Raw records.
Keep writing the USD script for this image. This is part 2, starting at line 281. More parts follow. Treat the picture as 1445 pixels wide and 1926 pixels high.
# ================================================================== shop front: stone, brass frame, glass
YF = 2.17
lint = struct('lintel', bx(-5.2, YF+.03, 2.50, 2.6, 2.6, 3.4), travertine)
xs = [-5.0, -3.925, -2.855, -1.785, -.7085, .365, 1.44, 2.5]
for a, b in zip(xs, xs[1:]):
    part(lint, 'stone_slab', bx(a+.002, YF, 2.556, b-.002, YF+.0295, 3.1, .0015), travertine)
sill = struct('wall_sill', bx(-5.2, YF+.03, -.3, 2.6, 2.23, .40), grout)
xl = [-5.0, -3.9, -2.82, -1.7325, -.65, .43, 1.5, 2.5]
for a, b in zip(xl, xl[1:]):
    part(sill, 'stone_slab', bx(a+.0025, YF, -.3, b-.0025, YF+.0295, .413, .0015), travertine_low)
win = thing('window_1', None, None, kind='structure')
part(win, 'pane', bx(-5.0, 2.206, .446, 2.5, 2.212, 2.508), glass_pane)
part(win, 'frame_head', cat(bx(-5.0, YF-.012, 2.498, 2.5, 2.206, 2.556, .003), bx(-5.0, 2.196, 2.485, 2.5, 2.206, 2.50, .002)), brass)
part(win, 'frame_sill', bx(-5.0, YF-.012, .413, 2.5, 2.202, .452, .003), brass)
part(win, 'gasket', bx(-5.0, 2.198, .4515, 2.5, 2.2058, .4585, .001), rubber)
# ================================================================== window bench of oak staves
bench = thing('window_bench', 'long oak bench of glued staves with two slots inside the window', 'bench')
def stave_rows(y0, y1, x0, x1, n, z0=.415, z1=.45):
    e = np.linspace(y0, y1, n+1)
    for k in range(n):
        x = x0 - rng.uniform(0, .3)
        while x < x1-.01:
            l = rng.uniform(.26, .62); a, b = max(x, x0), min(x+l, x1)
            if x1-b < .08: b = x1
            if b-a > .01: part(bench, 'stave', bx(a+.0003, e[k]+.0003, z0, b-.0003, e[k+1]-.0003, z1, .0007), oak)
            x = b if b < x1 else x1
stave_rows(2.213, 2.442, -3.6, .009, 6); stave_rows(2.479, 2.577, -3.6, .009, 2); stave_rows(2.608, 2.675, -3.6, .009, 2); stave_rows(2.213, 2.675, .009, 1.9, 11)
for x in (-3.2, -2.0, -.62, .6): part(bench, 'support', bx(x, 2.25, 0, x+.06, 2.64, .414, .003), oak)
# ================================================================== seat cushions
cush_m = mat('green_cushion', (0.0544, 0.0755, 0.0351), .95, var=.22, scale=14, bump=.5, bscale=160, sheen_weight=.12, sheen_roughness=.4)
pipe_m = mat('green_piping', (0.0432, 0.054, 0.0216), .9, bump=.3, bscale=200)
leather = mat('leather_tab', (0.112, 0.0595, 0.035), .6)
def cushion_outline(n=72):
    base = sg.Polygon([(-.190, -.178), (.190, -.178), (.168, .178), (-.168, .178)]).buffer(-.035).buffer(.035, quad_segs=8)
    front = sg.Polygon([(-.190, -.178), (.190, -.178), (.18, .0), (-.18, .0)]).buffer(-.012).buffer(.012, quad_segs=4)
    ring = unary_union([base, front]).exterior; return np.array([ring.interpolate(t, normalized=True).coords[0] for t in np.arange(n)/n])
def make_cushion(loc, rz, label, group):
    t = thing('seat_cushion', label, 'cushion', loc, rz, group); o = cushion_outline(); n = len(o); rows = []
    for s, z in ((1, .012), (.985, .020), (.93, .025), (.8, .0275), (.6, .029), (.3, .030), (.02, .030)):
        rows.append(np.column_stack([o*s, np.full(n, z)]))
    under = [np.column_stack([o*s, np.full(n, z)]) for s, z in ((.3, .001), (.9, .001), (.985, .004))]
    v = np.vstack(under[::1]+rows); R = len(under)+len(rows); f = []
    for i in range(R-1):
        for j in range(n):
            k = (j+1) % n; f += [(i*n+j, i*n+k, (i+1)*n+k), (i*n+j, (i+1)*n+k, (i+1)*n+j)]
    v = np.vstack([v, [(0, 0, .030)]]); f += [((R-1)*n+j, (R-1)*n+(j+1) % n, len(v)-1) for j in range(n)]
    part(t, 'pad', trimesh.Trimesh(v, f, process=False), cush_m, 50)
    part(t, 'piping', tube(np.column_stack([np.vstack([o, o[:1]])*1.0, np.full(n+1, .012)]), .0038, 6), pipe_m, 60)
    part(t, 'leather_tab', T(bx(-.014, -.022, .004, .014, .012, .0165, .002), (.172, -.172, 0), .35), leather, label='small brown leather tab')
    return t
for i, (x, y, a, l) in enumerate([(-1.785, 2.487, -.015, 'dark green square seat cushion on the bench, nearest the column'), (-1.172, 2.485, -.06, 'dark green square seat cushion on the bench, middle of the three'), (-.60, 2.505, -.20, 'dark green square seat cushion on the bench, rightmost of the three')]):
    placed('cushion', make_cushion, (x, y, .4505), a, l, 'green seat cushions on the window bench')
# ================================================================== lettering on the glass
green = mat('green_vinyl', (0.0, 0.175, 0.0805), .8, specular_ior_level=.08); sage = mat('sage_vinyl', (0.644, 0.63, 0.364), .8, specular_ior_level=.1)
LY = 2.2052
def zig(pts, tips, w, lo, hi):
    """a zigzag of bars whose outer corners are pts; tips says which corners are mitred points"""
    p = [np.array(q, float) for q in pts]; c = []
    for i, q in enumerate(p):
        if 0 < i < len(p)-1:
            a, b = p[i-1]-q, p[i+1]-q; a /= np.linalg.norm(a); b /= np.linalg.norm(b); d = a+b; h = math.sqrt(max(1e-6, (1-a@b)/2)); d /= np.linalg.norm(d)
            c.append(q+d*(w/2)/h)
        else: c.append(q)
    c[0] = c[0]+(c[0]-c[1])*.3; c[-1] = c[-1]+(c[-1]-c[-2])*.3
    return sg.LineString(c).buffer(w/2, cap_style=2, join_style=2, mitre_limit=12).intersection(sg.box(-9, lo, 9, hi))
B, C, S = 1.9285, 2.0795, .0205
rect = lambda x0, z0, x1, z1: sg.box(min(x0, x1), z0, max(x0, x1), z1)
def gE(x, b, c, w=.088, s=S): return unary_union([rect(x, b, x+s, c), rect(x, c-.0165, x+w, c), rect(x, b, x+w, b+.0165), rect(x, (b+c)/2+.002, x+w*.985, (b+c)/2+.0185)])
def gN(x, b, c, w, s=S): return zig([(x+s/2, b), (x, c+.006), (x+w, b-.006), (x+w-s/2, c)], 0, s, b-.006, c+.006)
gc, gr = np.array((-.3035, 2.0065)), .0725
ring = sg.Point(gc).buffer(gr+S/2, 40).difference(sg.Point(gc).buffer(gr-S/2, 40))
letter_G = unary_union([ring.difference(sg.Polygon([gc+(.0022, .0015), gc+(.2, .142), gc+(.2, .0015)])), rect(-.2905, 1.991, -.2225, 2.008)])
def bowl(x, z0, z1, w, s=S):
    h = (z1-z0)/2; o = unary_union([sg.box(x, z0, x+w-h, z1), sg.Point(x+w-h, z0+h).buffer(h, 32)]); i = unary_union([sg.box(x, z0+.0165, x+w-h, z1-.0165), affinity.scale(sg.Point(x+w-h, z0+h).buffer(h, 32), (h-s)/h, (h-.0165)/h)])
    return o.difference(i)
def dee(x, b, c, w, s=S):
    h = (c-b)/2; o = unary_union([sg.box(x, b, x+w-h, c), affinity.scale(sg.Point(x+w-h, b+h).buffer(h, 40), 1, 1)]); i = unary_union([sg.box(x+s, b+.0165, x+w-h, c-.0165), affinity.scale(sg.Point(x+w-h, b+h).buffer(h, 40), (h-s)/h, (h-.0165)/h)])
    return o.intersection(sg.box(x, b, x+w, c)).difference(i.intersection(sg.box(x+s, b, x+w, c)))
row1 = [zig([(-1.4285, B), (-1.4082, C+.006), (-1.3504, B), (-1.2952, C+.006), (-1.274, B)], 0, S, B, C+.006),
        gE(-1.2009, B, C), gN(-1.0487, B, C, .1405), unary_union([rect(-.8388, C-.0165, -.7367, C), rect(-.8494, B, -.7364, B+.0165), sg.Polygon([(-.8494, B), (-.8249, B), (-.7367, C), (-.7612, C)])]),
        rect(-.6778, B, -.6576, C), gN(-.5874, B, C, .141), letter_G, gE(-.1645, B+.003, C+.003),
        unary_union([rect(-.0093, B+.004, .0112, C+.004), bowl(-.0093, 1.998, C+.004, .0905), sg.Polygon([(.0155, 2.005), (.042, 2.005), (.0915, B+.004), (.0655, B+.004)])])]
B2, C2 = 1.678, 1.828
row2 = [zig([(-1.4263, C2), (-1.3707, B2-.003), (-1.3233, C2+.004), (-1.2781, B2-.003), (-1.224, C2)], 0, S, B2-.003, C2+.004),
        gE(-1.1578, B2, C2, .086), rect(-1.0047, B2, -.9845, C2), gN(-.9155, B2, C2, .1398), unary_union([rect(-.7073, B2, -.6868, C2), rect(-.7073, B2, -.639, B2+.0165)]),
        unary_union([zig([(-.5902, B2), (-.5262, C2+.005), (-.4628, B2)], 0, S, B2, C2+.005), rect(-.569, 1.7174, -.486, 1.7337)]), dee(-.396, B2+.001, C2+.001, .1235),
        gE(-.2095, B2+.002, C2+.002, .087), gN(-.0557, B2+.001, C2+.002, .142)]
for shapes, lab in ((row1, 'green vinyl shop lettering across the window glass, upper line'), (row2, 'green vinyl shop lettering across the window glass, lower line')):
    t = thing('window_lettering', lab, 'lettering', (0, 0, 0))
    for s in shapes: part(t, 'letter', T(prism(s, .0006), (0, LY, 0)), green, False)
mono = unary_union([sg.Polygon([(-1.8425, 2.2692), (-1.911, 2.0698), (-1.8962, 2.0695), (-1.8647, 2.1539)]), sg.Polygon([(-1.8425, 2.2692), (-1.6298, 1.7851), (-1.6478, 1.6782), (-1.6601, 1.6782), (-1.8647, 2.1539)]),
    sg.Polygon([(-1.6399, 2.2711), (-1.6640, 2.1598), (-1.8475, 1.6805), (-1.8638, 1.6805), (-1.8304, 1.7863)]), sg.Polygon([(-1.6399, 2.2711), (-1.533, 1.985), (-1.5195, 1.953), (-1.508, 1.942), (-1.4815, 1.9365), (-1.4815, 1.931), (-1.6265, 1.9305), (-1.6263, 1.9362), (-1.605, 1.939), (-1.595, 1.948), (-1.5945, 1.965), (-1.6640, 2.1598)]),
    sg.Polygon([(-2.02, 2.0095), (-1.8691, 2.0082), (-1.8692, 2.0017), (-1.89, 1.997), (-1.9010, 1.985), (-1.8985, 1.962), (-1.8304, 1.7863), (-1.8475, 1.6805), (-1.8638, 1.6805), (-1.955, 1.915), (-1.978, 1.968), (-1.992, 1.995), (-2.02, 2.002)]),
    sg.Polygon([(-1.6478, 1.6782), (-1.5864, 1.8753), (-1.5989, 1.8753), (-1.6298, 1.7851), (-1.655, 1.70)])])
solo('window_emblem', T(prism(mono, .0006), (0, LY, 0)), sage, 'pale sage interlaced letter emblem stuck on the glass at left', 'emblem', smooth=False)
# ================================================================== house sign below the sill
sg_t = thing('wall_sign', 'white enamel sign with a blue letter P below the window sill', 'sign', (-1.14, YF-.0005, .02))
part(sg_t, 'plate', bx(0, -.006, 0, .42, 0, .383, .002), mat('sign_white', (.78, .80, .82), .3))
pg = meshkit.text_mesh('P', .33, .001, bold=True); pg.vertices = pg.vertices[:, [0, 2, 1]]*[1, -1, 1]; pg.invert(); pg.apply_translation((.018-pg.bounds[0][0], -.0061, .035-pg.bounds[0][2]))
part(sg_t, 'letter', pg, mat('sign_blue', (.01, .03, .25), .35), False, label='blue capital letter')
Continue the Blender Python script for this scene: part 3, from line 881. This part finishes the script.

What to do. Find every line holding the word "lint"; give their count and nothing else.

Answer to this problem. 2